"C'est pas évident, c'est même très dur". Elles sont fortes, ces paroles d'Alexia Duchêne libérées du côté du site culinaire Atabula. Vous connaissez certainement cette jeune cheffe pour son parcours professionnel exemplaire, de ses exploits dans l'émission télévisée Top Chef (saison 10) à l'ouverture de son premier restaurant, Datsha Underground dans le 3e arrondissement de Paris - et ce à seulement 24 ans. Au sein d'une enquête ambitieuse consacrée aux violences sexuelles en cuisine, la jeune femme est revenue sur une phase tragique de sa vie : le viol qu'elle a subi, à l'âge de 15 ans. Les agresseurs ? Trois garçons de dix ans de plus qu'elle.
Un drame qu'elle a voulu raconter à l'équipe de son établissement pour la sensibiliser. "On ne se rend pas compte que ça peut partir d'un rien, et arriver à tout le monde. Lorsque j'ai revu les mecs au procès, ils avaient des remords, ils ont dit qu'ils ne se rendaient pas compte", détaille avec gravité Alexia Duchêne. Avant de poursuivre, sur le même ton : "Mais les hommes n'ont tellement pas l'habitude d'avoir des représailles...".
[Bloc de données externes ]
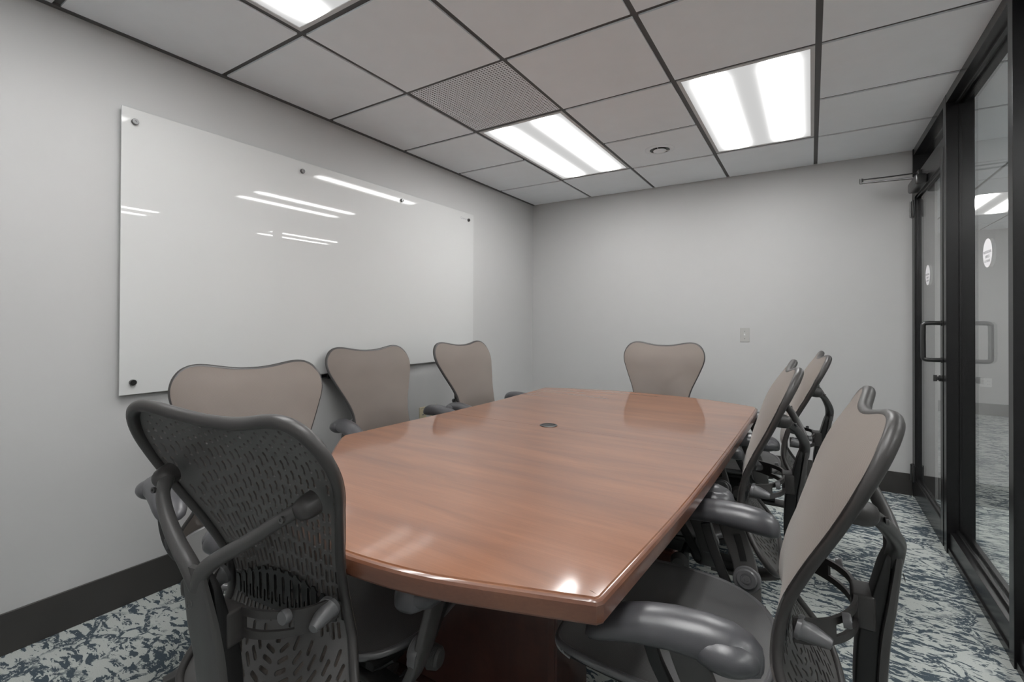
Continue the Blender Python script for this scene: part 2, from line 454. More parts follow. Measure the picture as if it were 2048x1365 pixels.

Un témoignage qui met l'accent sur l'impunité encore trop familière des violeurs, notamment au sein du milieu de la restauration. Ce n'est pas la première fois que la cheffe tend vers cet éveil des consciences féministe. L'an dernier, elle pointait du doigt les situations de harcèlement et de sexisme trop banalisés dans cette sphère.
"Je n'ai pas vécu que des trucs hyper cool dans les restos étoilés de Paris. Les mecs qui te mettent la main au cul, qui te parlent mal... J'ai reçu des textos quand j'avais 15 ans, de mecs qui me disaient 'Viens chez moi ce soir' et tout...", expliquait-elle alors. Un sinistre panorama qui donne envie de changer la donne.
Et c'est d'ailleurs ce qu'essaie de faire Alexia Duchêne au gré de ses initiatives de patronne. Proposer "un autre modèle de travail", pas forcément 100 % masculin, et assurer une meilleure communication entre les équipes. Un dialogue qui passe par un déboulonnage du sexisme ordinaire. "Au départ, je n'avais que des mecs en cuisine. Je leur ai dit que je voulais du respect envers tout le monde, que je refusais d'entendre des blagues sur qui que ce soit au restaurant ou en ma présence", détaille en ce sens la cheffe. Avis aux fanfarons en excès de testostérone.
Pour la jeune cheffe, il importe surtout "qu'on nous écoute une bonne fois pour toute !". Et écouter, c'est aussi prendre connaissance des témoignages relatés par Atabula. Des histoires de "mains au cul" de la part de chefs trois étoiles, de remarques déplacées (doux euphémisme) type "Te baisse pas comme ça, tu vas prendre neuf mois !" ou "Je viens travailler tous les matins juste pour mater tes seins", de "blagues" lourdes incessantes et de rapports de pouvoir évidemment. Anaïs, pâtissière dans un établissement de la capitale, le déplore : "On subit toujours ce sexisme. Il y a tellement de remarques par jour qu'il est impossible de toutes se les rappeler".
Du sexisme, mais aussi des menaces, Exemples ? "Je vais la monter en l'air !", "Je vais la détruire !". Sans oublier les affaires d'agressions sexuelles, suscitant encore une véritable omerta, bien que les paroles se libèrent peu à peu. Cheffe à Marseille, Laetitia Visse raconte à ce titre à la revue culinaire : "Le milieu est à la traîne et le problème est profond. Lorsqu'un chef a vécu lui-même des violences ou des remarques, il n'envisage pas les choses autrement, car on vous met sous le nez que si vous êtes tendre, vous êtes faible".
Mais Alexia Duchêne, de son côté, croit en un "retour de bâton". "On voit que de nombreux chefs assez établis dans le milieu ne se sont pas fait sanctionner, contrairement à ce qu'on a pu voir pour Harvey Weinstein par exemple. Il faut en parler car, un jour, ces grands chefs tomberont. On ne voudra plus aller chez eux, parce qu'ils se comportent comme des merdes, et c'est à ce moment là qu'on aura vraiment gagné".
Rappelons que parmi 2650 chefs étoilés, on compte un très faible 5 % de femmes cheffes. Une supériorité qui ne profite pas aux révolutions.